(Collected data):
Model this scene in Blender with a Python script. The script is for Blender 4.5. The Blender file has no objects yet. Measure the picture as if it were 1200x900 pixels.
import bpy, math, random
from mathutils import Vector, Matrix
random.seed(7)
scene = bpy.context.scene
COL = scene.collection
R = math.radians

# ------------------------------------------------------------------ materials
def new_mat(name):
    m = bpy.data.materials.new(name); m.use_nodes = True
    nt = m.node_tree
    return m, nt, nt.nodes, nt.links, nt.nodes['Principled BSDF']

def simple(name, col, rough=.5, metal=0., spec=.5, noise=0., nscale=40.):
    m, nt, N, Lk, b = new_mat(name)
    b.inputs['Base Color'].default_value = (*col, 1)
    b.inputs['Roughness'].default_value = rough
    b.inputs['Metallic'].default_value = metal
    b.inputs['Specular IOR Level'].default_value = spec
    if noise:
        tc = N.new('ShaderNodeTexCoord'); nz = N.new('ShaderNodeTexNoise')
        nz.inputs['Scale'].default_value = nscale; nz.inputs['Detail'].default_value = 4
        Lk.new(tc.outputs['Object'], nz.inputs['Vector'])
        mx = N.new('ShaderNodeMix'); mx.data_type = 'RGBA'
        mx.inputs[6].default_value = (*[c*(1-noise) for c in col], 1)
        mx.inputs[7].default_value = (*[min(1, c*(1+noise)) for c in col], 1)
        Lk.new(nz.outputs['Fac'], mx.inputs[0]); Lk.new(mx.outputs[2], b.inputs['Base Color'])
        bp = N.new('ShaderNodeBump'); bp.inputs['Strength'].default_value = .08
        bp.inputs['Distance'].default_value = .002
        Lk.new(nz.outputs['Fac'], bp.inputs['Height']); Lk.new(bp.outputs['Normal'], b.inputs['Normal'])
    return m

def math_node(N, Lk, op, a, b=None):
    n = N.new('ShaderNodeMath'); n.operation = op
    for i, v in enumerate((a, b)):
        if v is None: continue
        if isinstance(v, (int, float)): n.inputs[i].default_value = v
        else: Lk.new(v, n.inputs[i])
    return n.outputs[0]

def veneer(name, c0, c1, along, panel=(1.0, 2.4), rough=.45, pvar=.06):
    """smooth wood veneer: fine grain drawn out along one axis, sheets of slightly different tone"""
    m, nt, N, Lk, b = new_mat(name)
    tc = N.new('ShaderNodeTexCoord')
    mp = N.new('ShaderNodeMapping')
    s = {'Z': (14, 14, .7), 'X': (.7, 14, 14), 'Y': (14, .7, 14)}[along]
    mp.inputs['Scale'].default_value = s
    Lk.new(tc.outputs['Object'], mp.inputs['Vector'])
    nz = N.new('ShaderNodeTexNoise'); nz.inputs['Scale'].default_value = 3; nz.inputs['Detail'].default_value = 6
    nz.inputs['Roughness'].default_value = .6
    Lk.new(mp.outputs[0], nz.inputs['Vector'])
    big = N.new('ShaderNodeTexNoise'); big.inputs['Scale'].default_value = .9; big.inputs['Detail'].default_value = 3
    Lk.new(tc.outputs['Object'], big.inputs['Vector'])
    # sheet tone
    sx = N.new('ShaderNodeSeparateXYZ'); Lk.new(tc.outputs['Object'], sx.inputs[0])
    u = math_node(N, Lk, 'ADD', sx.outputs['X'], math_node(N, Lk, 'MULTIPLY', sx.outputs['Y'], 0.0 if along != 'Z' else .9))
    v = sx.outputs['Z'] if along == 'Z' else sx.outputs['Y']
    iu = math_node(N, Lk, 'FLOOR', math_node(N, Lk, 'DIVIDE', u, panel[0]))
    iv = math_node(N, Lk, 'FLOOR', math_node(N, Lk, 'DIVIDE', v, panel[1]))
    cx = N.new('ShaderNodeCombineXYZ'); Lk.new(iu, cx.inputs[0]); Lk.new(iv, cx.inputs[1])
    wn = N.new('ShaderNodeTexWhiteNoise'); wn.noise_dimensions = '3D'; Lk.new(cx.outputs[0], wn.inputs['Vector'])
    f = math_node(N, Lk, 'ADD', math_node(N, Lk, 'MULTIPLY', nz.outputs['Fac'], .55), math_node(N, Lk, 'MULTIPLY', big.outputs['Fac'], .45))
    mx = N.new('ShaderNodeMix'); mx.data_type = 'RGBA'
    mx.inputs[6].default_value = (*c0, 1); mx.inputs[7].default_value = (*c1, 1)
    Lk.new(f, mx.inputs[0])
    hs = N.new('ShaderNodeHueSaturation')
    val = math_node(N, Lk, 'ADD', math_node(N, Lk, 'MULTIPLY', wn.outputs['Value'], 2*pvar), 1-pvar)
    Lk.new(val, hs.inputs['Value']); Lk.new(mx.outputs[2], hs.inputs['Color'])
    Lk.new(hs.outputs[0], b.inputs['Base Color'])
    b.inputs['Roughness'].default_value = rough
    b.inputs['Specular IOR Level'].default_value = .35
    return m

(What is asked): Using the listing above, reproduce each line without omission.

(Exercise answer):
Model this scene in Blender with a Python script. The script is for Blender 4.5. The Blender file has no objects yet. Measure the picture as if it were 1200x900 pixels.
import bpy, math, random
from mathutils import Vector, Matrix
random.seed(7)
scene = bpy.context.scene
COL = scene.collection
R = math.radians

# ------------------------------------------------------------------ materials
def new_mat(name):
    m = bpy.data.materials.new(name); m.use_nodes = True
    nt = m.node_tree
    return m, nt, nt.nodes, nt.links, nt.nodes['Principled BSDF']

def simple(name, col, rough=.5, metal=0., spec=.5, noise=0., nscale=40.):
    m, nt, N, Lk, b = new_mat(name)
    b.inputs['Base Color'].default_value = (*col, 1)
    b.inputs['Roughness'].default_value = rough
    b.inputs['Metallic'].default_value = metal
    b.inputs['Specular IOR Level'].default_value = spec
    if noise:
        tc = N.new('ShaderNodeTexCoord'); nz = N.new('ShaderNodeTexNoise')
        nz.inputs['Scale'].default_value = nscale; nz.inputs['Detail'].default_value = 4
        Lk.new(tc.outputs['Object'], nz.inputs['Vector'])
        mx = N.new('ShaderNodeMix'); mx.data_type = 'RGBA'
        mx.inputs[6].default_value = (*[c*(1-noise) for c in col], 1)
        mx.inputs[7].default_value = (*[min(1, c*(1+noise)) for c in col], 1)
        Lk.new(nz.outputs['Fac'], mx.inputs[0]); Lk.new(mx.outputs[2], b.inputs['Base Color'])
        bp = N.new('ShaderNodeBump'); bp.inputs['Strength'].default_value = .08
        bp.inputs['Distance'].default_value = .002
        Lk.new(nz.outputs['Fac'], bp.inputs['Height']); Lk.new(bp.outputs['Normal'], b.inputs['Normal'])
    return m

def math_node(N, Lk, op, a, b=None):
    n = N.new('ShaderNodeMath'); n.operation = op
    for i, v in enumerate((a, b)):
        if v is None: continue
        if isinstance(v, (int, float)): n.inputs[i].default_value = v
        else: Lk.new(v, n.inputs[i])
    return n.outputs[0]

def veneer(name, c0, c1, along, panel=(1.0, 2.4), rough=.45, pvar=.06):
    """smooth wood veneer: fine grain drawn out along one axis, sheets of slightly different tone"""
    m, nt, N, Lk, b = new_mat(name)
    tc = N.new('ShaderNodeTexCoord')
    mp = N.new('ShaderNodeMapping')
    s = {'Z': (14, 14, .7), 'X': (.7, 14, 14), 'Y': (14, .7, 14)}[along]
    mp.inputs['Scale'].default_value = s
    Lk.new(tc.outputs['Object'], mp.inputs['Vector'])
    nz = N.new('ShaderNodeTexNoise'); nz.inputs['Scale'].default_value = 3; nz.inputs['Detail'].default_value = 6
    nz.inputs['Roughness'].default_value = .6
    Lk.new(mp.outputs[0], nz.inputs['Vector'])
    big = N.new('ShaderNodeTexNoise'); big.inputs['Scale'].default_value = .9; big.inputs['Detail'].default_value = 3
    Lk.new(tc.outputs['Object'], big.inputs['Vector'])
    # sheet tone
    sx = N.new('ShaderNodeSeparateXYZ'); Lk.new(tc.outputs['Object'], sx.inputs[0])
    u = math_node(N, Lk, 'ADD', sx.outputs['X'], math_node(N, Lk, 'MULTIPLY', sx.outputs['Y'], 0.0 if along != 'Z' else .9))
    v = sx.outputs['Z'] if along == 'Z' else sx.outputs['Y']
    iu = math_node(N, Lk, 'FLOOR', math_node(N, Lk, 'DIVIDE', u, panel[0]))
    iv = math_node(N, Lk, 'FLOOR', math_node(N, Lk, 'DIVIDE', v, panel[1]))
    cx = N.new('ShaderNodeCombineXYZ'); Lk.new(iu, cx.inputs[0]); Lk.new(iv, cx.inputs[1])
    wn = N.new('ShaderNodeTexWhiteNoise'); wn.noise_dimensions = '3D'; Lk.new(cx.outputs[0], wn.inputs['Vector'])
    f = math_node(N, Lk, 'ADD', math_node(N, Lk, 'MULTIPLY', nz.outputs['Fac'], .55), math_node(N, Lk, 'MULTIPLY', big.outputs['Fac'], .45))
    mx = N.new('ShaderNodeMix'); mx.data_type = 'RGBA'
    mx.inputs[6].default_value = (*c0, 1); mx.inputs[7].default_value = (*c1, 1)
    Lk.new(f, mx.inputs[0])
    hs = N.new('ShaderNodeHueSaturation')
    val = math_node(N, Lk, 'ADD', math_node(N, Lk, 'MULTIPLY', wn.outputs['Value'], 2*pvar), 1-pvar)
    Lk.new(val, hs.inputs['Value']); Lk.new(mx.outputs[2], hs.inputs['Color'])
    Lk.new(hs.outputs[0], b.inputs['Base Color'])
    b.inputs['Roughness'].default_value = rough
    b.inputs['Specular IOR Level'].default_value = .35
    return m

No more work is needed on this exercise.